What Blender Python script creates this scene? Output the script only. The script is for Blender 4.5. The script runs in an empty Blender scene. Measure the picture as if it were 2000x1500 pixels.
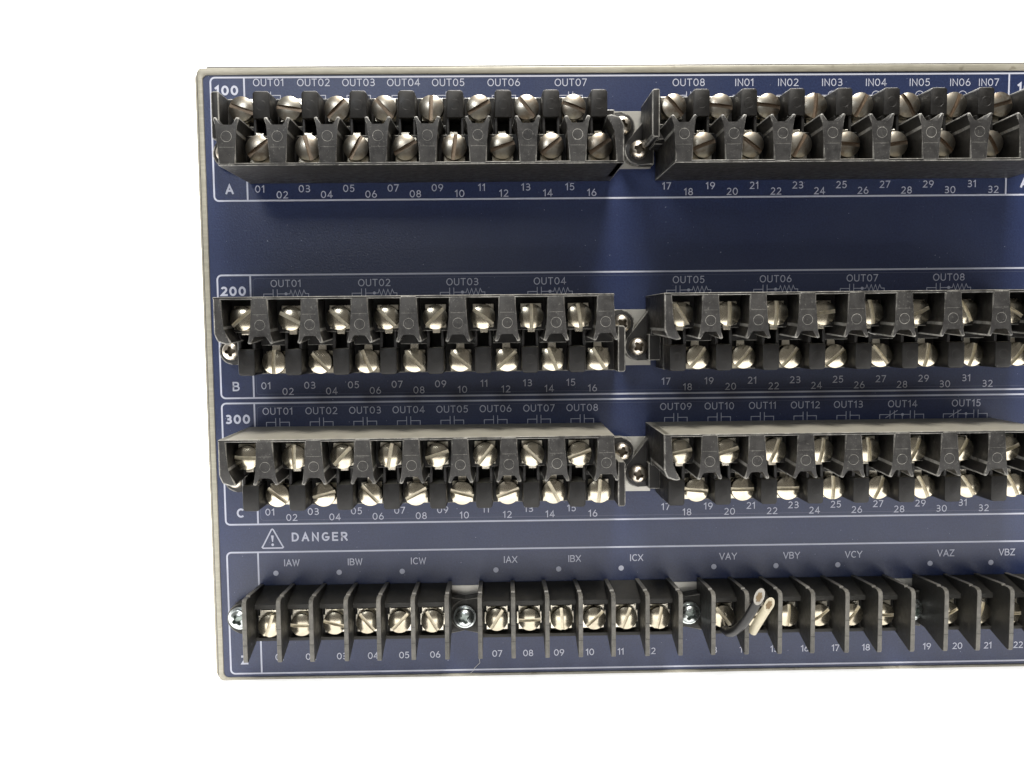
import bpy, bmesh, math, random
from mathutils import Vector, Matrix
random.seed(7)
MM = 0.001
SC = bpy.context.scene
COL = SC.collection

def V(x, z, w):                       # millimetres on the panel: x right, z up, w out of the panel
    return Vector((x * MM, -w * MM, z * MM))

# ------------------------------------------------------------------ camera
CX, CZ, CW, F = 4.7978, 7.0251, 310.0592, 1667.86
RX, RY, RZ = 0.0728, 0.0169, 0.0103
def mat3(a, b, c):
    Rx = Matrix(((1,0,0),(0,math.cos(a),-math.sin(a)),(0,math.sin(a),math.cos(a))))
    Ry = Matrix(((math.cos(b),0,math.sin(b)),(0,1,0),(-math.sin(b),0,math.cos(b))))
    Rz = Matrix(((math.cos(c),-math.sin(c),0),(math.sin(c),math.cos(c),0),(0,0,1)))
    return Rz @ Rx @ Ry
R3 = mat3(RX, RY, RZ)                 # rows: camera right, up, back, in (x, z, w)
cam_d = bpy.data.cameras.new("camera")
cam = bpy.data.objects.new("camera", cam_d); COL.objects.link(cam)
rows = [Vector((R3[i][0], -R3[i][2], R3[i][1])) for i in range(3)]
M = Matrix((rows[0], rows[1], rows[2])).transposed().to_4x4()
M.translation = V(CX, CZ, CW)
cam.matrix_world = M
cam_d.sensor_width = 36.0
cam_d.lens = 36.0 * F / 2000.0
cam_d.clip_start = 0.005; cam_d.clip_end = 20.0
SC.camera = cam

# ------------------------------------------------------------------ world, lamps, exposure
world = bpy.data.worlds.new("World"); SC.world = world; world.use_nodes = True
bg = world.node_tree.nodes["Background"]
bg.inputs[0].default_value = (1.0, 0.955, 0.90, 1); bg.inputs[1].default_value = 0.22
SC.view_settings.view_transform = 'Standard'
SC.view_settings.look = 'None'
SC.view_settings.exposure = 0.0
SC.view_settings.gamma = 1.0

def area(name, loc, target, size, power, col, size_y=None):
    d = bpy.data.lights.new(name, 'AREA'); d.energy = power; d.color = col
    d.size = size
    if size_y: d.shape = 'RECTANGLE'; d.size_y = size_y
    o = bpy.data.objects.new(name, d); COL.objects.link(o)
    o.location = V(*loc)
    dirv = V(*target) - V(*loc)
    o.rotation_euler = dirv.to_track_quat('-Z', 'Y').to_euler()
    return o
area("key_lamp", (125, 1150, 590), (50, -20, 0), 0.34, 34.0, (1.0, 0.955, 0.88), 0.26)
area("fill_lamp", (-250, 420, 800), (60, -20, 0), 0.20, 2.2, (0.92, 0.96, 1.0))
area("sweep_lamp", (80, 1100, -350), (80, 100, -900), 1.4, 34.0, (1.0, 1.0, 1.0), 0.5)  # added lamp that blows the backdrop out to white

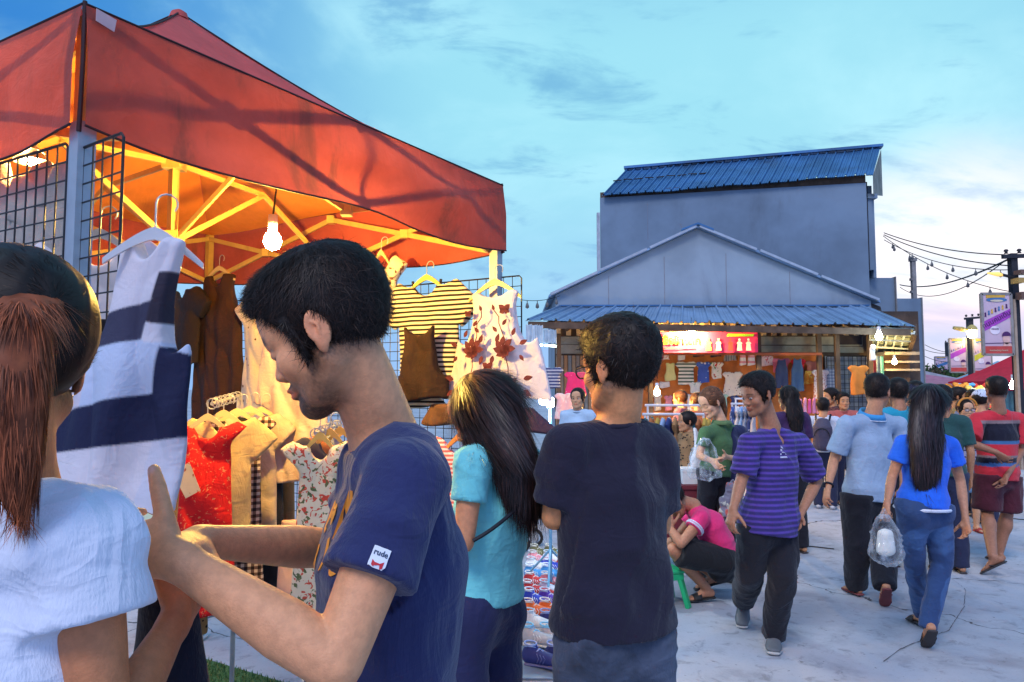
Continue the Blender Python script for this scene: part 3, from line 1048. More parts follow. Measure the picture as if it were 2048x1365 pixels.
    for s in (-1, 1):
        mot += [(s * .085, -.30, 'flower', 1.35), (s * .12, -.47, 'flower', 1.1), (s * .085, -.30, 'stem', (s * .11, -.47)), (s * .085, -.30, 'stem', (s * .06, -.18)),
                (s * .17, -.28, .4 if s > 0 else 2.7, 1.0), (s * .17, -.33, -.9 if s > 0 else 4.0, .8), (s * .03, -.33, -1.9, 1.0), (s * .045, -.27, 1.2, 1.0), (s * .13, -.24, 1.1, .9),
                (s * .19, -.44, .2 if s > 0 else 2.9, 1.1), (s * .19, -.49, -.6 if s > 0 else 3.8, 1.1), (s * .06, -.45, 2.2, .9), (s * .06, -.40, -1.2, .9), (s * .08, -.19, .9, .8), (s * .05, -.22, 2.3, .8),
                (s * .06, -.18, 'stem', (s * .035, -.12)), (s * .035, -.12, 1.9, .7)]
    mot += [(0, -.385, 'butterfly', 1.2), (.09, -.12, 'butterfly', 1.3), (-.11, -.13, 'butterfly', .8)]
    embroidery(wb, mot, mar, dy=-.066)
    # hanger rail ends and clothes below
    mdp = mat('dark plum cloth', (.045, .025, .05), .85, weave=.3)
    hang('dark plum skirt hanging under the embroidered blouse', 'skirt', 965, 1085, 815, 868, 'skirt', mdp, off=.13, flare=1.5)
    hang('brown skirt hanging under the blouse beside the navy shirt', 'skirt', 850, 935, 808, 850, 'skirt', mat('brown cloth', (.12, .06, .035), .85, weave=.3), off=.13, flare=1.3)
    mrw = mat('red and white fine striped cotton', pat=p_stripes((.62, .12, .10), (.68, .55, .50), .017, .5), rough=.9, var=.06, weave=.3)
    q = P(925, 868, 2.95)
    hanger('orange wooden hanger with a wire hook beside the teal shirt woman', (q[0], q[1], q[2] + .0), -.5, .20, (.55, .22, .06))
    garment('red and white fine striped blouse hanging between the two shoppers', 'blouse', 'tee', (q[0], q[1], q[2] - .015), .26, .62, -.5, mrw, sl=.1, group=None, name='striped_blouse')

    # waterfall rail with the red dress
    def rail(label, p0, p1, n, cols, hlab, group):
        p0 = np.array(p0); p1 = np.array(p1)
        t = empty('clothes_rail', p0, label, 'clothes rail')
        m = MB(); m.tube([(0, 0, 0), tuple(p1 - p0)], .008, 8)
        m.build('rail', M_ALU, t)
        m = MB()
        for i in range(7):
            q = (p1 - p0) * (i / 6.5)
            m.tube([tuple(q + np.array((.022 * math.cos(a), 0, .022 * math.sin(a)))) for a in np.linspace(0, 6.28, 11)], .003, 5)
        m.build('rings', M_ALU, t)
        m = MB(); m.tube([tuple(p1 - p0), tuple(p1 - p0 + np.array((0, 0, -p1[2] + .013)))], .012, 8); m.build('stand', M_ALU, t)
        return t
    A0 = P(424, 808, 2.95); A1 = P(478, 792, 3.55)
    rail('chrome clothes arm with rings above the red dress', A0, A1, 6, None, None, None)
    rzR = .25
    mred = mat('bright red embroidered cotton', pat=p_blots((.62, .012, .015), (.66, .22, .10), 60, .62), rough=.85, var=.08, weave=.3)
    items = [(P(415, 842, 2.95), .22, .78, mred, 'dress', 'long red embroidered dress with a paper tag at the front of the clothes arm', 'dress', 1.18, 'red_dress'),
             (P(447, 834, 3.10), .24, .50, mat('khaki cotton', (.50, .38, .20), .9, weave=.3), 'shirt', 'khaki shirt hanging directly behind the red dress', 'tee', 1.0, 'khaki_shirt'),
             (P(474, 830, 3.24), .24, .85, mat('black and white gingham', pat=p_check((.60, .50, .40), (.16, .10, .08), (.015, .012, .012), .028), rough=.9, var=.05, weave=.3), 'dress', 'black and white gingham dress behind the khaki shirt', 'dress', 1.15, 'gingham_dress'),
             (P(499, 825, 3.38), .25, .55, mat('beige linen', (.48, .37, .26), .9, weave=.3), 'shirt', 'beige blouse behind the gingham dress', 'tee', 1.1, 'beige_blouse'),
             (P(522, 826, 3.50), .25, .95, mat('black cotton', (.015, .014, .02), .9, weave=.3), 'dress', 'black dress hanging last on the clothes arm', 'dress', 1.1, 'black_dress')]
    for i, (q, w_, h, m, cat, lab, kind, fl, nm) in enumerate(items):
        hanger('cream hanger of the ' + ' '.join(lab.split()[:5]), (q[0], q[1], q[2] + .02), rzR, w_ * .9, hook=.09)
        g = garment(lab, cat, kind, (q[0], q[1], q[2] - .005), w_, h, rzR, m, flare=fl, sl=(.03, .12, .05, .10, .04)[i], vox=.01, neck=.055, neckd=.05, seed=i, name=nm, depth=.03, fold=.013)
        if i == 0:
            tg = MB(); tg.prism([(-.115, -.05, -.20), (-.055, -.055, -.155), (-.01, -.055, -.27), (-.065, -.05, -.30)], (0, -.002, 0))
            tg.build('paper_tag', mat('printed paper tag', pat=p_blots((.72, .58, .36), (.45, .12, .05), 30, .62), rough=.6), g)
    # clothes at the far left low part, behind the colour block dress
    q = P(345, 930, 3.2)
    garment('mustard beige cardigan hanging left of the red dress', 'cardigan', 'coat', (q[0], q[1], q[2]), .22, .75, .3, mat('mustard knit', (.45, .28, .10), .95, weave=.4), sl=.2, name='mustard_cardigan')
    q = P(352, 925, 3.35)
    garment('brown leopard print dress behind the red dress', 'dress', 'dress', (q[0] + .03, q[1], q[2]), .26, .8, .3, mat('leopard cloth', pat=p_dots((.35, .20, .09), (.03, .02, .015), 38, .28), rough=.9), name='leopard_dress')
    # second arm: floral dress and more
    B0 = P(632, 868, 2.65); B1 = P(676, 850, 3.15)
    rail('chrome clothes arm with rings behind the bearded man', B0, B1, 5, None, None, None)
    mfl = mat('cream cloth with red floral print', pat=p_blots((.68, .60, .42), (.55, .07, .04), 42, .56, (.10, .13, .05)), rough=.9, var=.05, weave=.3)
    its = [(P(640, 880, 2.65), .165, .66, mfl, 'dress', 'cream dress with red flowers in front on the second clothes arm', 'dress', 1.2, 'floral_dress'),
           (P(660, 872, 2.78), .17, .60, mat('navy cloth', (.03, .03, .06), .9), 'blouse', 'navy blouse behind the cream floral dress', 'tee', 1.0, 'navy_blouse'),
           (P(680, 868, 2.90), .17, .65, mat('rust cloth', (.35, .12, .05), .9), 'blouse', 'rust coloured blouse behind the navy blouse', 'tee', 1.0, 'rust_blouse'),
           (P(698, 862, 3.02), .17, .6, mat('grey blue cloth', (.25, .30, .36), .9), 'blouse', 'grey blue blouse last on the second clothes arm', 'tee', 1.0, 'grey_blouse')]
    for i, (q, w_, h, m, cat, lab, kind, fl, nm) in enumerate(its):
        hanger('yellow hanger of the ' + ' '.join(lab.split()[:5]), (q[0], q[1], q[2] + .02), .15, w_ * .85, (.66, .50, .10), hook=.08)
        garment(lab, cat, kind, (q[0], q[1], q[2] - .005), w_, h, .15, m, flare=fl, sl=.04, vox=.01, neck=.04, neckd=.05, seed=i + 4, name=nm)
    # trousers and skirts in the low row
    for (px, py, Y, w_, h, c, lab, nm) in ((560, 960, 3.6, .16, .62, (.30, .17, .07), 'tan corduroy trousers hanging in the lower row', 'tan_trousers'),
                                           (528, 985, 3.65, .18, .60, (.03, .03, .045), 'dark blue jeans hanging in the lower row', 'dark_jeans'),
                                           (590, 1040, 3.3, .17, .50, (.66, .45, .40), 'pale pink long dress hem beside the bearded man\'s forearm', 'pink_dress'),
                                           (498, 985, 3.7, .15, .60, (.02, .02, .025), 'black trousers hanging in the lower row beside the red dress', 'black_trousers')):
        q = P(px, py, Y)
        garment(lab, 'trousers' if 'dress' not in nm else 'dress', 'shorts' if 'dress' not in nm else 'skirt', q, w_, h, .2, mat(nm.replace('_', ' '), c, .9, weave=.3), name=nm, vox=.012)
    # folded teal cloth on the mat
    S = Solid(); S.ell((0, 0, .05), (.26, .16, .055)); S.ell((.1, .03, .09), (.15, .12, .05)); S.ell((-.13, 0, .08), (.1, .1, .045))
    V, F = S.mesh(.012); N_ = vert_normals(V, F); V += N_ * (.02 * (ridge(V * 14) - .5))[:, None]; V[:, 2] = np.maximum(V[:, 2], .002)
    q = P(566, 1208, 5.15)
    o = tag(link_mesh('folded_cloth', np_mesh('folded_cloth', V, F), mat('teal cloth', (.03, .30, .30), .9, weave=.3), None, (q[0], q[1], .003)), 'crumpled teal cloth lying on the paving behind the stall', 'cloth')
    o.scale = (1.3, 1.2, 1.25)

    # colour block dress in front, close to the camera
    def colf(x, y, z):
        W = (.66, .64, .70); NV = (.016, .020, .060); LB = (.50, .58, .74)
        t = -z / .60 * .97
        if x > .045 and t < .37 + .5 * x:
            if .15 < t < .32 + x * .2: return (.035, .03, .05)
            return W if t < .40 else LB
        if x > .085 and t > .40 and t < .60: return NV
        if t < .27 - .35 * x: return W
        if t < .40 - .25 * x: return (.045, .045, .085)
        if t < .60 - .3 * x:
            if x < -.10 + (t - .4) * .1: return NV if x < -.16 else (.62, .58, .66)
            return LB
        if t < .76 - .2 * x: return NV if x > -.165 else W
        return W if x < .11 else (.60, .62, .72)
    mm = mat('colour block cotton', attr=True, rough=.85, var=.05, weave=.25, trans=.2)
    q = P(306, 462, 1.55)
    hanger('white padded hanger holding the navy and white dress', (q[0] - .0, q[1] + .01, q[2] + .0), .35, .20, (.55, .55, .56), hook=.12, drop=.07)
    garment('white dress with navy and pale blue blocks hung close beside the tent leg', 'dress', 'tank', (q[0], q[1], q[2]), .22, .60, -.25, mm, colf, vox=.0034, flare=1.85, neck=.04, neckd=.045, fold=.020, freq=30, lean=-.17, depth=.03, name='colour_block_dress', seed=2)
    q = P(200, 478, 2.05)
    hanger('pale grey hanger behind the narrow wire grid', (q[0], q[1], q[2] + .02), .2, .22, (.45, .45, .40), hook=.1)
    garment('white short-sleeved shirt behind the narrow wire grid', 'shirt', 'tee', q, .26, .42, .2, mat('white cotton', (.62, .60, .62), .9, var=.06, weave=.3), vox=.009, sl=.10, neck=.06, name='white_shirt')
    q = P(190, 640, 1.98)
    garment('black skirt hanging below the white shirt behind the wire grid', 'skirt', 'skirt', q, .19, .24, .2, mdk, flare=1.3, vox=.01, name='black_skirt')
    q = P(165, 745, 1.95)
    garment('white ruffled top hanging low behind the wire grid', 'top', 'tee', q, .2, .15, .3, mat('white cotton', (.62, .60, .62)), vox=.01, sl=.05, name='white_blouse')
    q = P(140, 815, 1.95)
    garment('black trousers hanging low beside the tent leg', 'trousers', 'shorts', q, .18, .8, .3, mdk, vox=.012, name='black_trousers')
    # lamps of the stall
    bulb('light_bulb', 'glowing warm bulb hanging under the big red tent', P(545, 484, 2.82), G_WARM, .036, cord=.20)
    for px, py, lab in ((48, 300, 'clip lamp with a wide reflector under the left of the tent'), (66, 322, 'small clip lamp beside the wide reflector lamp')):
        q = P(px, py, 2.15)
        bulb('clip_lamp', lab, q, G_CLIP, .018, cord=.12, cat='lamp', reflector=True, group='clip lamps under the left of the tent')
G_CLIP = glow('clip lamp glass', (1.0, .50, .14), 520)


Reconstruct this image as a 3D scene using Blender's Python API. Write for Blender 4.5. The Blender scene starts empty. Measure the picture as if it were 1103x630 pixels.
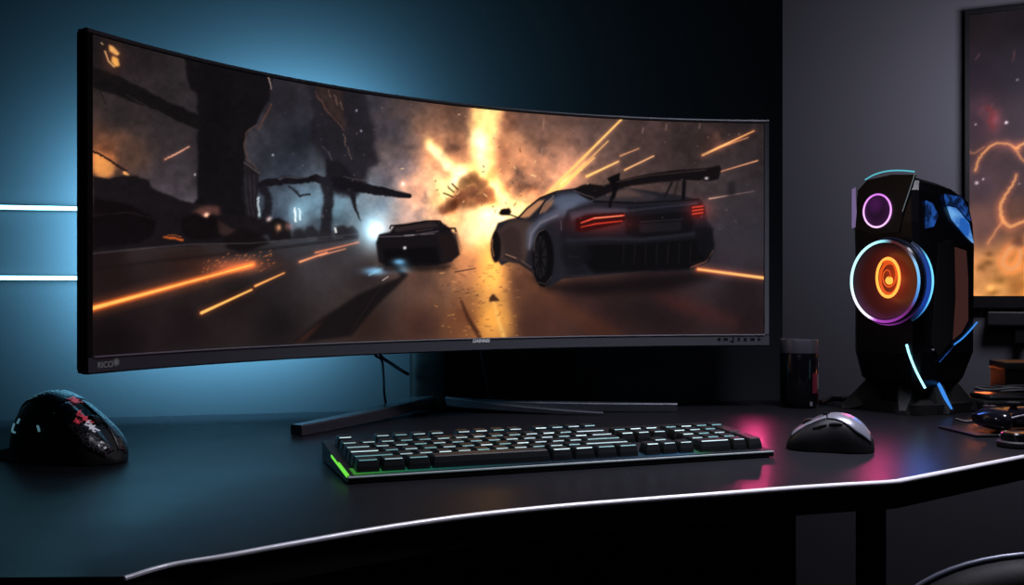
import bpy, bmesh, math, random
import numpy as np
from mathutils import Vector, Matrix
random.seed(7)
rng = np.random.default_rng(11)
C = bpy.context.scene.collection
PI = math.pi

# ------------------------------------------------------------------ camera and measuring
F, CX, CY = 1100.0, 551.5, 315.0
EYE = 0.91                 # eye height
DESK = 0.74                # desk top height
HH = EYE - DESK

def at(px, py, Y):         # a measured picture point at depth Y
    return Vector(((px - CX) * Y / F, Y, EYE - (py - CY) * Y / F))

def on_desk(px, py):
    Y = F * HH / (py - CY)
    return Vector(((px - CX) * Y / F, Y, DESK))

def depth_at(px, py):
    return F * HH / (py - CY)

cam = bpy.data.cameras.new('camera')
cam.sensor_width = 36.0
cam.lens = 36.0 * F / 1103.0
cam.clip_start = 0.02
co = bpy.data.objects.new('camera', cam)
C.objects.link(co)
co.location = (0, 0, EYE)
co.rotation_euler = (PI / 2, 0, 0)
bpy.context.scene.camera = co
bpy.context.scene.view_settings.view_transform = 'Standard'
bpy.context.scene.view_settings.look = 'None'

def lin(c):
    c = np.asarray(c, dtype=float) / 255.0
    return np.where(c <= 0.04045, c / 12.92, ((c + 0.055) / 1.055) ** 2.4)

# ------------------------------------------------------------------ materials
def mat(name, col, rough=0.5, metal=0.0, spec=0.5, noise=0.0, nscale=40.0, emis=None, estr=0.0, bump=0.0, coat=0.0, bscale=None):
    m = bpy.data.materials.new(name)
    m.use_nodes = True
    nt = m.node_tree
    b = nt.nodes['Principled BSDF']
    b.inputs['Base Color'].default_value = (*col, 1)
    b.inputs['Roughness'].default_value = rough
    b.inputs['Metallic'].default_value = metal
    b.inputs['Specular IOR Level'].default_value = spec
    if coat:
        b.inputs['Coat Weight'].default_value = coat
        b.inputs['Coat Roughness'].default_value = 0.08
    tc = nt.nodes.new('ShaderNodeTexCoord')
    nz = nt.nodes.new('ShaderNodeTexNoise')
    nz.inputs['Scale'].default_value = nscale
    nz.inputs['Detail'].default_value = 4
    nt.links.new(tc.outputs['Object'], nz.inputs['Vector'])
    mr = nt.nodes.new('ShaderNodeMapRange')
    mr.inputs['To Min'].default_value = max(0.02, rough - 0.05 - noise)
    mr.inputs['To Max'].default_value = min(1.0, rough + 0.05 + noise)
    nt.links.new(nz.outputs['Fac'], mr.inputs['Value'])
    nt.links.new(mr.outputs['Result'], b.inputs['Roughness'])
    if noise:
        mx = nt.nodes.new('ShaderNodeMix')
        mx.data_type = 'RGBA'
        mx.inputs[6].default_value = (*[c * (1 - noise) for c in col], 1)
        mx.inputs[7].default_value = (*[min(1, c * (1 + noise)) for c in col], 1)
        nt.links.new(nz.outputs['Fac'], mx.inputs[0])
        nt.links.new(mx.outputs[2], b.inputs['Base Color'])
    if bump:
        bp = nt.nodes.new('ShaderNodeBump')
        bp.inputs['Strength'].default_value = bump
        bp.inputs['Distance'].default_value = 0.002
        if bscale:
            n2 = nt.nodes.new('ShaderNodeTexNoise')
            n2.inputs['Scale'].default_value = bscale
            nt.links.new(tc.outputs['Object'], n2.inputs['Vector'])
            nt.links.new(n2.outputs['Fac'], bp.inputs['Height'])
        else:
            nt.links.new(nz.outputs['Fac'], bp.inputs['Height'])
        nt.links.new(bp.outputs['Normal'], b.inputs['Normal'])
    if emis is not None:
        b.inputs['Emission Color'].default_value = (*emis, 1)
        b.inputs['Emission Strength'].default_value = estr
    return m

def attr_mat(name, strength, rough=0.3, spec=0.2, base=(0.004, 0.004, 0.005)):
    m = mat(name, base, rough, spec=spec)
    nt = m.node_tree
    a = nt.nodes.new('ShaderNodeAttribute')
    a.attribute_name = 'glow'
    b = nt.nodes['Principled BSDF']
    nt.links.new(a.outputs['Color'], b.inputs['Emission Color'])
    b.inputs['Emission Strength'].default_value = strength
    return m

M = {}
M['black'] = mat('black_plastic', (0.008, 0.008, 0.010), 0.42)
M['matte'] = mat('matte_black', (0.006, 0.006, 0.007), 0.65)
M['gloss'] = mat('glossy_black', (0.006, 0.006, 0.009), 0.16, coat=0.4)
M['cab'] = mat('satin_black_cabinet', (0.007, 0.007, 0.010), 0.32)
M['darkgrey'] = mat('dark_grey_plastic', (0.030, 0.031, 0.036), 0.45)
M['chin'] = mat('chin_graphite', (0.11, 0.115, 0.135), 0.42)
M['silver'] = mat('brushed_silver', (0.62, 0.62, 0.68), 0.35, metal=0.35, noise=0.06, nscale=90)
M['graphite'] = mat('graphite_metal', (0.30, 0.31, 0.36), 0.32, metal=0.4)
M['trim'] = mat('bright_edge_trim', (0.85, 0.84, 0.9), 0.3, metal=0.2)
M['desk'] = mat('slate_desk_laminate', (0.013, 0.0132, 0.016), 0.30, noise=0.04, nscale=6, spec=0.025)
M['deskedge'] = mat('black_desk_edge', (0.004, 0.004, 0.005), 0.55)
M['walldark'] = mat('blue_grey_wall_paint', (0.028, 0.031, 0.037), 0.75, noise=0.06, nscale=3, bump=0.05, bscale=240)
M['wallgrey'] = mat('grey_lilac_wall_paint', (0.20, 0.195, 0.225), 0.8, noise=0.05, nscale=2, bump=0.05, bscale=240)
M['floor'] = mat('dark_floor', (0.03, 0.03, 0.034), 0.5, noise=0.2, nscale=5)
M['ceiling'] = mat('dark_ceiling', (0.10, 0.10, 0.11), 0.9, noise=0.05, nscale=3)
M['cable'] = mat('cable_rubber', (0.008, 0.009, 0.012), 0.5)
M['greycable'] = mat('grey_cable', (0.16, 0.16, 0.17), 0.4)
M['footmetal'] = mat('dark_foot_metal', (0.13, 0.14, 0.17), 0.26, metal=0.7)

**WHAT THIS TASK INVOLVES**
Up to and including the line with "COL = SC.collection", copy the data above from its first line. Skip pictures.

**SOLUTION FOR THIS PROBLEM**
What Blender Python script creates this scene? Output the script only. The script is for Blender 4.5. The script runs in an empty Blender scene. Measure the picture as if it were 2000x1500 pixels.
import bpy, bmesh, math, random
from mathutils import Vector, Matrix
random.seed(7)
MM = 0.001
SC = bpy.context.scene
COL = SC.collection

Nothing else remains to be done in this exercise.